> Given instruction
Write out each line exactly as given. Leave the pictures out of your copy.

> Information shown
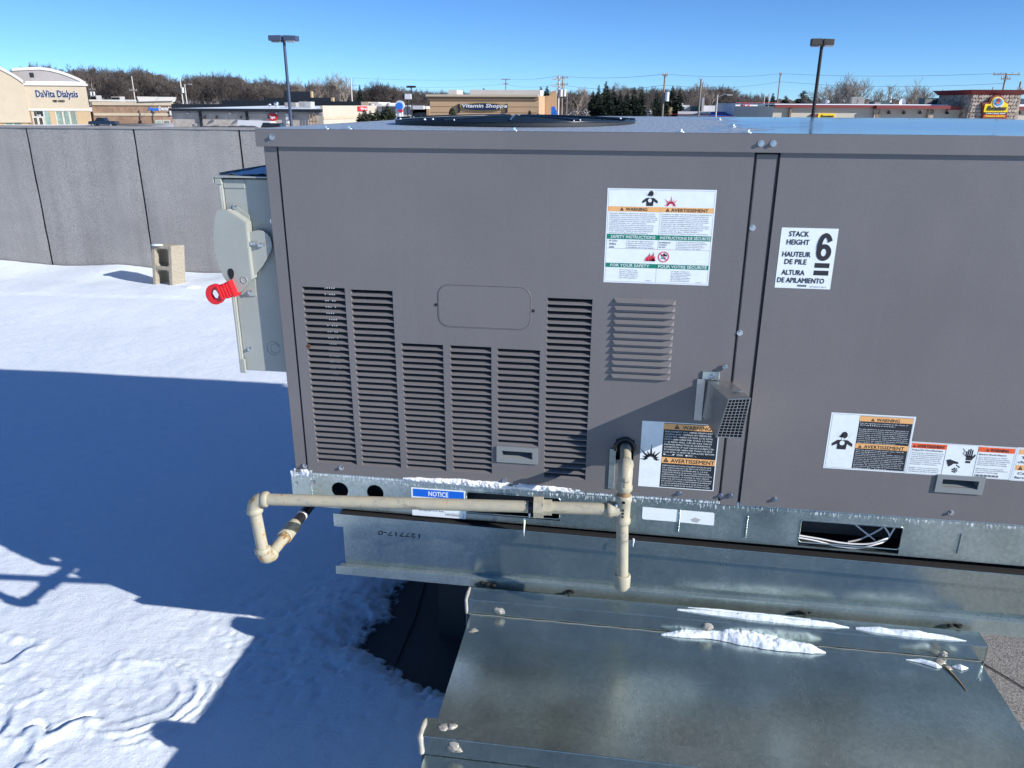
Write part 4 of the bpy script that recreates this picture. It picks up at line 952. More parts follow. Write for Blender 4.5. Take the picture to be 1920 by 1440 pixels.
lines(I, 'inkw', ["Pour les appareils au gaz installes dans l'Etat de", 'Californie :', "Si un appareil au gaz n'est pas installe, opere ou", 'maintenu conformement aux instructions du fabricant,', 'il pourrait y avoir exposition a des substances', "provenant du gaz ou d'autres produits de combustion", "qui sont reputes, dans l'Etat de Californie, pour causer", "le cancer, des anomalies congenitales et d'autres", 'pathologies du systeme reproductif. Consulter le', "fournisseur de gaz dans l'Etat de Californie pour en", 'savoir plus.'], .36, .64, .0325, .018, .60, bold=.01)
I.done()
# 5 electric shock sticker
x0, x1, z0, z1 = .6375, .853, .7125, .789
e = sticker('shock_hazard_sticker', x0, x1, z0, z1, -P0-.0003, rp, 'long white electric shock sticker with orange bands and hands'); I = Ink(e, x0, x1, z0, z1, -P0-.0003)
I.frame('ink', .0015, .015); I.rect('dorange', .02, .345, .04, .19); I.rect('dorange', .645, .98, .04, .19); I.rect('ink', .345, .348, .03, .97); I.rect('ink', .642, .645, .03, .97)
tri_mark(I, .03, .165, .03, c2='dorange'); I.text('ink', 'AVERTISSEMENT', .07, .165, .09, .26, bold=.02); tri_mark(I, .715, .165, .03, c2='dorange'); I.text('ink', 'WARNING', .755, .165, .09, .17, bold=.02)
I.text('ink', 'Risque De Choc Electrique', .03, .265, .05, .29, bold=.025); I.text('ink', 'Electric Shock Hazard', .66, .285, .05, .25, bold=.025)
lines(I, 'ink', ['Peut entraîner des blessures ou la', 'mort. Il faudra probablement avoir', 'recours a plusieurs sectionneurs', 'pour desactiver cet equipement.', 'Mettre hors tension tous les', 'sectionneurs a distance avant de', "proceder a l'entretien.", '', 'Danger - Piece en mouvement.', 'Ne pas mettre les mains dans le', 'ventilateur pendant la marche.'], .03, .345, .058, .036, .30, bold=.012)
lines(I, 'ink', ['Can cause injury or death.', 'More than one disconnect switch', 'may be required to de-energize this', 'equipment. Open all remote', 'disconnects before servicing.', '', 'Hazardous moving part.', 'Do not reach into fan while fan is', 'operating.'], .66, .365, .058, .036, .30, bold=.012)
for i in range(18): I.rect('ink', .66+i*.0125, .66+i*.0125+(.008 if i % 3 else .005), .885, .95)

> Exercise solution
Write part 4 of the bpy script that recreates this picture. It picks up at line 952. More parts follow. Write for Blender 4.5. Take the picture to be 1920 by 1440 pixels.
lines(I, 'inkw', ["Pour les appareils au gaz installes dans l'Etat de", 'Californie :', "Si un appareil au gaz n'est pas installe, opere ou", 'maintenu conformement aux instructions du fabricant,', 'il pourrait y avoir exposition a des substances', "provenant du gaz ou d'autres produits de combustion", "qui sont reputes, dans l'Etat de Californie, pour causer", "le cancer, des anomalies congenitales et d'autres", 'pathologies du systeme reproductif. Consulter le', "fournisseur de gaz dans l'Etat de Californie pour en", 'savoir plus.'], .36, .64, .0325, .018, .60, bold=.01)
I.done()
# 5 electric shock sticker
x0, x1, z0, z1 = .6375, .853, .7125, .789
e = sticker('shock_hazard_sticker', x0, x1, z0, z1, -P0-.0003, rp, 'long white electric shock sticker with orange bands and hands'); I = Ink(e, x0, x1, z0, z1, -P0-.0003)
I.frame('ink', .0015, .015); I.rect('dorange', .02, .345, .04, .19); I.rect('dorange', .645, .98, .04, .19); I.rect('ink', .345, .348, .03, .97); I.rect('ink', .642, .645, .03, .97)
tri_mark(I, .03, .165, .03, c2='dorange'); I.text('ink', 'AVERTISSEMENT', .07, .165, .09, .26, bold=.02); tri_mark(I, .715, .165, .03, c2='dorange'); I.text('ink', 'WARNING', .755, .165, .09, .17, bold=.02)
I.text('ink', 'Risque De Choc Electrique', .03, .265, .05, .29, bold=.025); I.text('ink', 'Electric Shock Hazard', .66, .285, .05, .25, bold=.025)
lines(I, 'ink', ['Peut entraîner des blessures ou la', 'mort. Il faudra probablement avoir', 'recours a plusieurs sectionneurs', 'pour desactiver cet equipement.', 'Mettre hors tension tous les', 'sectionneurs a distance avant de', "proceder a l'entretien.", '', 'Danger - Piece en mouvement.', 'Ne pas mettre les mains dans le', 'ventilateur pendant la marche.'], .03, .345, .058, .036, .30, bold=.012)
lines(I, 'ink', ['Can cause injury or death.', 'More than one disconnect switch', 'may be required to de-energize this', 'equipment. Open all remote', 'disconnects before servicing.', '', 'Hazardous moving part.', 'Do not reach into fan while fan is', 'operating.'], .66, .365, .058, .036, .30, bold=.012)
for i in range(18): I.rect('ink', .66+i*.0125, .66+i*.0125+(.008 if i % 3 else .005), .885, .95)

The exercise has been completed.